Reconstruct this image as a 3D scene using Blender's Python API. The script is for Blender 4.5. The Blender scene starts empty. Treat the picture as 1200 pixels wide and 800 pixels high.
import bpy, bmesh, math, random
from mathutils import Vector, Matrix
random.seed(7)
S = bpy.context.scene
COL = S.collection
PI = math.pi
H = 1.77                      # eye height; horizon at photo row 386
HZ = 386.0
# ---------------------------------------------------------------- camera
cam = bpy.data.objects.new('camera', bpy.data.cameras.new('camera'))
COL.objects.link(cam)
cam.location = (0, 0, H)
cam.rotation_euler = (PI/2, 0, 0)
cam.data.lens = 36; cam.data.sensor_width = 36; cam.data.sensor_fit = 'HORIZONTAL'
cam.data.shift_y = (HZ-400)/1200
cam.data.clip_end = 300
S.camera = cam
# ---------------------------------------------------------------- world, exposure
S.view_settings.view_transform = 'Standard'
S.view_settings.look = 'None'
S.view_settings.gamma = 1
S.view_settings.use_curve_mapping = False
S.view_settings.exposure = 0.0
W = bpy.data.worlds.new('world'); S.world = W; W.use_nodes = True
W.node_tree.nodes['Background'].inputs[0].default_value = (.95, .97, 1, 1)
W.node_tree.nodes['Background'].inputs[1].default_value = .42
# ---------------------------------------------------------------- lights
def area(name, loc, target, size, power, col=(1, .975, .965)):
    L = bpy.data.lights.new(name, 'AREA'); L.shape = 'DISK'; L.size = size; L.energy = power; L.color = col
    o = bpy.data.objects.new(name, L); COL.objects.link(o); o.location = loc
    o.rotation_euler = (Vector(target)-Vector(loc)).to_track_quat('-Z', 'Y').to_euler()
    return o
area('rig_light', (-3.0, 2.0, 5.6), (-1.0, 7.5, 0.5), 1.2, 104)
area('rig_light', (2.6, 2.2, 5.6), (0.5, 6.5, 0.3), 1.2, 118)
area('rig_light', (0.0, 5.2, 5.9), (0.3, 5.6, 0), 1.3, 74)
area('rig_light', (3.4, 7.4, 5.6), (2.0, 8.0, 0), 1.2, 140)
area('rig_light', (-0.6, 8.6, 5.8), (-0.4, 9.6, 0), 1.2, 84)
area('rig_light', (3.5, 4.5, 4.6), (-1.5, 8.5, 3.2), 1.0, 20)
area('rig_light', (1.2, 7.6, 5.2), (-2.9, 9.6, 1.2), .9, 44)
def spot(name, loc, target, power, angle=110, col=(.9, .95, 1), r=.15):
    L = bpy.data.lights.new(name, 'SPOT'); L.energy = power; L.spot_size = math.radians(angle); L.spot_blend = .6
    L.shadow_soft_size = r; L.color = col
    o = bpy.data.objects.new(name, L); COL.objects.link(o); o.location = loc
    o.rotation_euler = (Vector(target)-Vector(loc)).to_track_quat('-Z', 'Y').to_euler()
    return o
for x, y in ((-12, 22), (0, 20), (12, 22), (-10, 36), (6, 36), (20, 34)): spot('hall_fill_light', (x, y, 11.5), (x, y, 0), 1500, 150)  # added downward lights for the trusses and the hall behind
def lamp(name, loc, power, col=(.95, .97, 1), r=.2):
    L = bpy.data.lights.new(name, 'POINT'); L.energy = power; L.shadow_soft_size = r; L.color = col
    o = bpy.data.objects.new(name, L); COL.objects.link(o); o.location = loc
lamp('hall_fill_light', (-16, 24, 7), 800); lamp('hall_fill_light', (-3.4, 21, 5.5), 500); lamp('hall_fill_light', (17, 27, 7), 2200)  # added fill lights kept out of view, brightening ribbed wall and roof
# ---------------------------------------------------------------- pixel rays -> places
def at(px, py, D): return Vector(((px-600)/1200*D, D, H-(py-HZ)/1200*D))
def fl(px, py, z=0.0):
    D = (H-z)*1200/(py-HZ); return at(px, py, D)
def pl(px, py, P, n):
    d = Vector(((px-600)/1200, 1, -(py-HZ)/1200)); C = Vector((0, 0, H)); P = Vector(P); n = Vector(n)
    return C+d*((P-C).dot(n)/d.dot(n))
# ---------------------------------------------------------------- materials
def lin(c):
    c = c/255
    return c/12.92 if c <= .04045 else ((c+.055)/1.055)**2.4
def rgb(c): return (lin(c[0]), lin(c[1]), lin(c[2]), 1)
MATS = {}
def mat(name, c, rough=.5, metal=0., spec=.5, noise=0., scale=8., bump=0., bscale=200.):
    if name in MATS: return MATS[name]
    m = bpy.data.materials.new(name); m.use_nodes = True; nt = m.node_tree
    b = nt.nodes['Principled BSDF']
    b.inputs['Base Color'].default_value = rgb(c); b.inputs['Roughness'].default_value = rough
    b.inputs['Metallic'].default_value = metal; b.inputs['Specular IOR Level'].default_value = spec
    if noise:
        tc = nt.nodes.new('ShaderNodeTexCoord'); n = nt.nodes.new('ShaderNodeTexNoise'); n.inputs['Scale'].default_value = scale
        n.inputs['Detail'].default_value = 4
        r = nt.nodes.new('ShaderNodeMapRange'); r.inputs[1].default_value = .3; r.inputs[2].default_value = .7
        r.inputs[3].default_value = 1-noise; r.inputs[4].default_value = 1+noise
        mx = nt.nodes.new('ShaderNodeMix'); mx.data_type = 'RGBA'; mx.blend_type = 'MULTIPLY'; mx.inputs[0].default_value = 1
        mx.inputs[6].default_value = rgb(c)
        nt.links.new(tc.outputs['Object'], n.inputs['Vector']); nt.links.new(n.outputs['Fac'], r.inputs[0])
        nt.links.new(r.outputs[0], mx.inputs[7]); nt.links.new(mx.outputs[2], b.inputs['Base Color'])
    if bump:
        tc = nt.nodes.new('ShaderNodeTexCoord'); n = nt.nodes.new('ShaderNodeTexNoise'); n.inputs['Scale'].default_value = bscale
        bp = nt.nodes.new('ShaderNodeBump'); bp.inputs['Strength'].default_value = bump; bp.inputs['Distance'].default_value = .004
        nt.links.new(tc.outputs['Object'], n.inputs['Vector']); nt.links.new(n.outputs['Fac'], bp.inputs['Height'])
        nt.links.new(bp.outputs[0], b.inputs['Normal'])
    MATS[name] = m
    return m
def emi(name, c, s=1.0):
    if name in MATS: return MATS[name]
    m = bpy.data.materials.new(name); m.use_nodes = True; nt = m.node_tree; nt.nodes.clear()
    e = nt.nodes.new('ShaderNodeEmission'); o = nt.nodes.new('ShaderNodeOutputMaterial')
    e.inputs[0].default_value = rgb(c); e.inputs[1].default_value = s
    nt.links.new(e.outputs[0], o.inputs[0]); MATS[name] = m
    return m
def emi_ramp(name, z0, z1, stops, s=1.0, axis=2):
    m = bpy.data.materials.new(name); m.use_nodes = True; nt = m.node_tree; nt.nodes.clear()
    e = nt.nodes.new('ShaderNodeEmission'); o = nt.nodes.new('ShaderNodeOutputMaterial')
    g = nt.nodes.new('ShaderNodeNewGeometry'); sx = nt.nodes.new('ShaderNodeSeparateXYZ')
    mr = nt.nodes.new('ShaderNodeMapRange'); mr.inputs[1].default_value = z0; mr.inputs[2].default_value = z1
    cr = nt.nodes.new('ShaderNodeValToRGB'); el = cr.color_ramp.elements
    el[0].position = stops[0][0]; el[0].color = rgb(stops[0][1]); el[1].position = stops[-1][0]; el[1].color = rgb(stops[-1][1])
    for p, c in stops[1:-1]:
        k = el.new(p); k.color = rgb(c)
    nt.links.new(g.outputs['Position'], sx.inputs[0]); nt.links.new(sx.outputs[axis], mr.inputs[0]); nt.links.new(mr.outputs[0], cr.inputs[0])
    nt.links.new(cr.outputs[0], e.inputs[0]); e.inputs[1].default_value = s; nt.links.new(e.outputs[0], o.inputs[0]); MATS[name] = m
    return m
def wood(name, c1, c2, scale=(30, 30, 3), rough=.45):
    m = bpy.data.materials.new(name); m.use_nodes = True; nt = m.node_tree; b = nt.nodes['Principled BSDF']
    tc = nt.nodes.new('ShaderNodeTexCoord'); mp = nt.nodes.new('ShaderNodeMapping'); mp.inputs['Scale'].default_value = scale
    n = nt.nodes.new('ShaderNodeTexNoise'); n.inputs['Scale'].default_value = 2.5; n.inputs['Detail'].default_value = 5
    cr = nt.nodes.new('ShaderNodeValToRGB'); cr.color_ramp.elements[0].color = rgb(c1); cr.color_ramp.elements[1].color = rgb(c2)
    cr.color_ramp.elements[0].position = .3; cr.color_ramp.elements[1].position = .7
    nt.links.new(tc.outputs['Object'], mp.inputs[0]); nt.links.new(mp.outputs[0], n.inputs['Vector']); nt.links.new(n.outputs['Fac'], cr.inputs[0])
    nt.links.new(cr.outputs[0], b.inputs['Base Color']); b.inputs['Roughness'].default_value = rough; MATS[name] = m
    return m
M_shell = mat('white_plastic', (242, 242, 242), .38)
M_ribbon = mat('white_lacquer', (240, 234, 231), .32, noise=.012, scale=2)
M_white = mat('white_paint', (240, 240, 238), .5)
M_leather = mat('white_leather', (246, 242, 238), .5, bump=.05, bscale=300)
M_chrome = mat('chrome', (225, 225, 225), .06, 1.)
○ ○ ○
Where a line holds "scene", copy that line.

Reconstruct this image as a 3D scene using Blender's Python API. The script is for Blender 4.5. The Blender scene starts empty. Treat the picture as 1200 pixels wide and 800 pixels high.
S = bpy.context.scene